I understand why you would think that I read Gateway because liberals love to group people. You mention “individual” to a liberal and they go slack jawed and stare blankly at you. It’s a foreign concept. To a liberal, everyone belongs to a group. If they don’t self identify, you’re there to shove them into something. Anything. Individual is like a naked singularity to a liberal. All their rules break down in it’s presence.
Like how would you be able to call all Republicans’s stupid if you had the idea of an individual?

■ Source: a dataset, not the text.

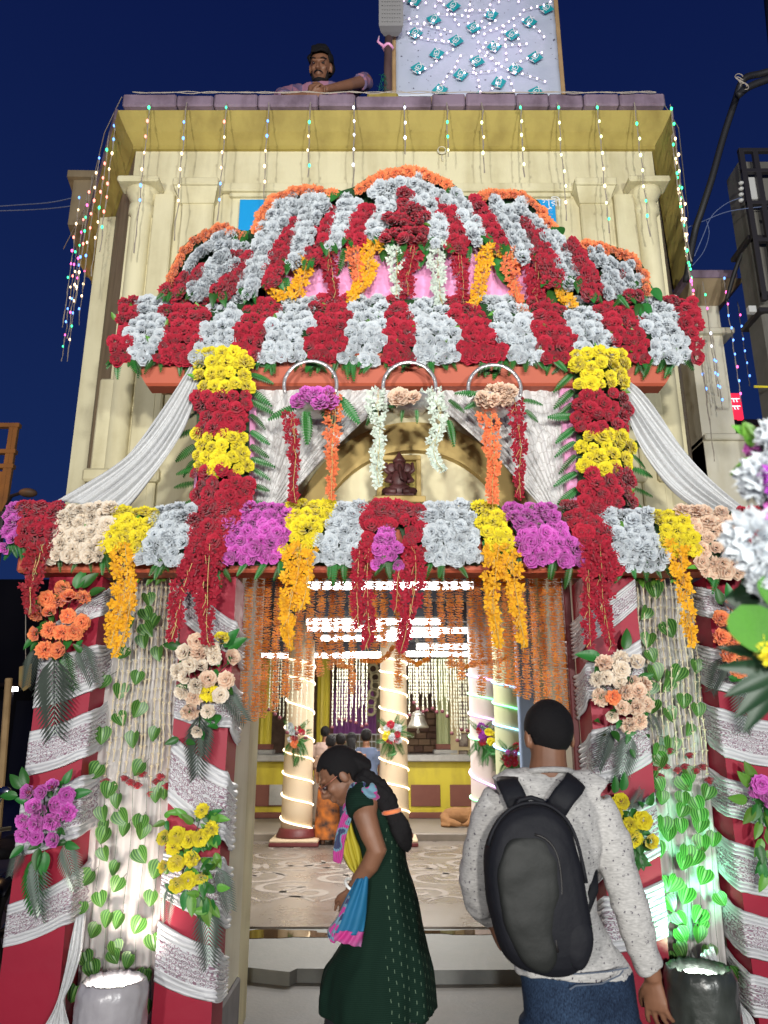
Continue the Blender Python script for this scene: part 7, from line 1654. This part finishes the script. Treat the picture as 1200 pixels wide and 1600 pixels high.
for i, (u, v, Y, L, seq) in enumerate(((1130, 433, 6.15, 1.25, 'bmmbbbbmbmb'), (1152, 472, 6.6, .9, '-mbbbbbb'), (1098, 440, 6.15, 1.15, '-gm-ccbbb'), (1112, 520, 6.15, .75, '--bbbb'))): led(P(u, v, Y), L, seq, f'string of blue and magenta bulbs hanging from the wing cap, {ORD[i]} of four', 95 + i, .02)
wr = thing('parapet_wire', (0, YL, 6.14), 'twisted pale wire feeding the bulbs along the parapet edge', 'wire')
b = MB()
for o in (0, 2.1): b.tube([(x / 20, YL - .004, 6.115 + .018 * noise.noise(Vector((x * .3, o, 0))) + .004 * sin(x + o)) for x in range(-37, 41)], .0038, 4)
b.tube([(-1.95, 4.6, 6.13), (-2.2, 4.95, 6.13), (-2.6, 5.7, 6.1), (-3.1, 6.4, 6.1)], .004, 4); b.tube([(2.05, 4.6, 6.13), (2.3, 4.9, 6.13), (2.75, 5.9, 6.1), (3.1, 6.9, 6.1)], .004, 4)
b.build('wire', M['wire'], wr)

# ================================================================== lit board on the roof
YBD = 4.98
bd = thing('roof_board', (.76, YBD, 6.13), 'tall board wrapped in white printed plastic with lilac fairy lights on the roof', 'board')
bx0, bx1 = .098, 1.425; bz0 = Zat(152, YBD); bz1 = 7.9
foil = mat('printed_foil', (.46, .50, .58), .38, noise_col=(.36, .42, .52), nscale=2, bump=.5, bscale=5); nn, L, bb = nodes_of(foil)
tco = nn.new('ShaderNodeTexCoord'); vo = nn.new('ShaderNodeTexNoise'); vo.inputs['Scale'].default_value = 34; vo.inputs['Detail'].default_value = 2; L.new(tco.outputs['Object'], vo.inputs['Vector'])
lt = nn.new('ShaderNodeMath'); lt.operation = 'GREATER_THAN'; lt.inputs[1].default_value = .71; L.new(vo.outputs['Fac'], lt.inputs[0])
mxx = nn.new('ShaderNodeMixRGB'); L.new(lt.outputs[0], mxx.inputs[0]); old = bb.inputs['Base Color'].links[0].from_socket; L.new(old, mxx.inputs[1]); mxx.inputs[2].default_value = (.08, .08, .12, 1); L.new(mxx.outputs[0], bb.inputs['Base Color'])
b = MB(); n = 46
b.grid(lambda s, t: (bx0 + (bx1 - bx0) * s, YBD - .012 - .010 * noise.noise(Vector((s * 6, t * 7, 2))) - .006 * noise.noise(Vector((s * 18, t * 20, 5))), bz0 + (bz1 - bz0) * t), n, n); o = b.build('plastic_sheet', foil, bd, smooth=True); so = o.modifiers.new('thick', 'SOLIDIFY'); so.thickness = .002
b = MB(); b.box(bx0, bx1, YBD + .0, YBD + .02, bz0 - .01, bz1); b.build('backboard', M['wood'], bd)
for nm, x0, x1, z0, z1 in (('batten', bx0 - .035, bx0 - .001, bz0 - .03, bz1), ('batten', bx1 + .001, bx1 + .035, bz0 - .03, bz1)):
    b = MB(); b.bbox(x0, x1, YBD - .02, YBD + .03, z0, z1, .004); b.build(nm, M['wood'], bd)
b = MB(); b.bbox(bx0, bx1, YBD - .02, YBD + .03, bz0 - .045, bz0 - .011, .004); b.build('batten', M['wood'], bd)
teal = mat('teal_print', (.01, .30, .32), .4)
DM = [(312, 120), (195, 205), (330, 335), (215, 425), (350, 560), (560, 170), (432, 35), (670, 90), (450, 252), (690, 290), (582, 380), (820, 430), (717, 515), (800, 215), (600, 605), (950, 575), (910, 135), (190, 5), (945, 355), (480, 465), (1015, 50)]
txm = None
for i, (x, y) in enumerate(DM):
    c = P(600 + x / 4, y / 4, YBD - .048); s = 12 * PXM(60, YBD); b = MB(); a = .12 * ((i * 7) % 5 - 2)
    b.add([(c.x + s * 1.05 * cos(a + q * pi / 2), c.y, c.z + s * 1.0 * sin(a + q * pi / 2)) for q in range(4)] + [(c.x + s * 1.05 * cos(a + q * pi / 2), c.y + .0015, c.z + s * 1.0 * sin(a + q * pi / 2)) for q in range(4)], [(0, 1, 2, 3), (7, 6, 5, 4)] + [(q, (q + 1) % 4, 4 + (q + 1) % 4, 4 + q) for q in range(4)])
    d = b.build('printed_diamond', teal, bd)
    if txm is None: o = text_mesh('HEX', s * 1.0, 'lettering', M['white'], d, c + Vector((0, -.003, 0)), (pi / 2, -1.1, 0), .0006); txm = o.data
    else: o = new_obj('lettering', txm, d, c + Vector((0, -.003, 0))); o.rotation_euler = (pi / 2, -1.1 - a, 0)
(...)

(Off Topic but this site really looks different in Chrome)
SFAW
Oh, I get it, that was satire!
Yes, and A=A, as Rosenbaum once wrote. Its almost as if your an acolyte of hers or something.
Well, I never generalize.
And it’s impossible (in a practical sense) to prove that the Republic Party does not have a single intelligent member or adherent. (After all, absence of evidence .NE. evidence of absence and all that.) But, based on the extensive population sample that has been available to us demon Lieberals for nigh on 15 years now, the likelihood of there being an intelligent Republicker somewhere/anywhere is approaching zero.
On a semi-related note: Projection is strong with you. Your woeful litany of liberals-this and liberals-that is straight out of the Repug playbook of pretending that liberals are doing all the repugnant things that the Repugs really are doing. But nice try.
SFAW
Also: You still owe me the explanation re: Fermat’s Last Theorem, chief.
blogreeder
@SFAW:
It’s cute when you guys try to have intelligent discourse.
So darn cute. You think if you use big words or obscure references that this will make up for your inability to grasp basic logic concepts. And no, I’m not going to explain Fermat’s Last Theorem to you.
(Funny thing happened to me. This guy I know was texting about his girlfriend’s job and he called her a Sue Chief. I was thinking how does one get a job as a Sioux Chief? But he meant Sous Chef. His spelling is terrible! I just had to tell someone.)
SFAW
Not that you’d be able to discern what intelligent discourse is, of course. But at least you were intelligent enough to have someone proofread your comments, and tell you to use the word “discourse” in the conversation.
Fermat is hardly obscure (well, he is, but his Theorem isn’t), except to those such as yourself who pride themselves on being “wicked smaht conservatives”. But I digress.
As far as “inability to grasp basic logic concepts”: you keep projecting, honey, it’s what y’all are best at. Might as well play to your strengths.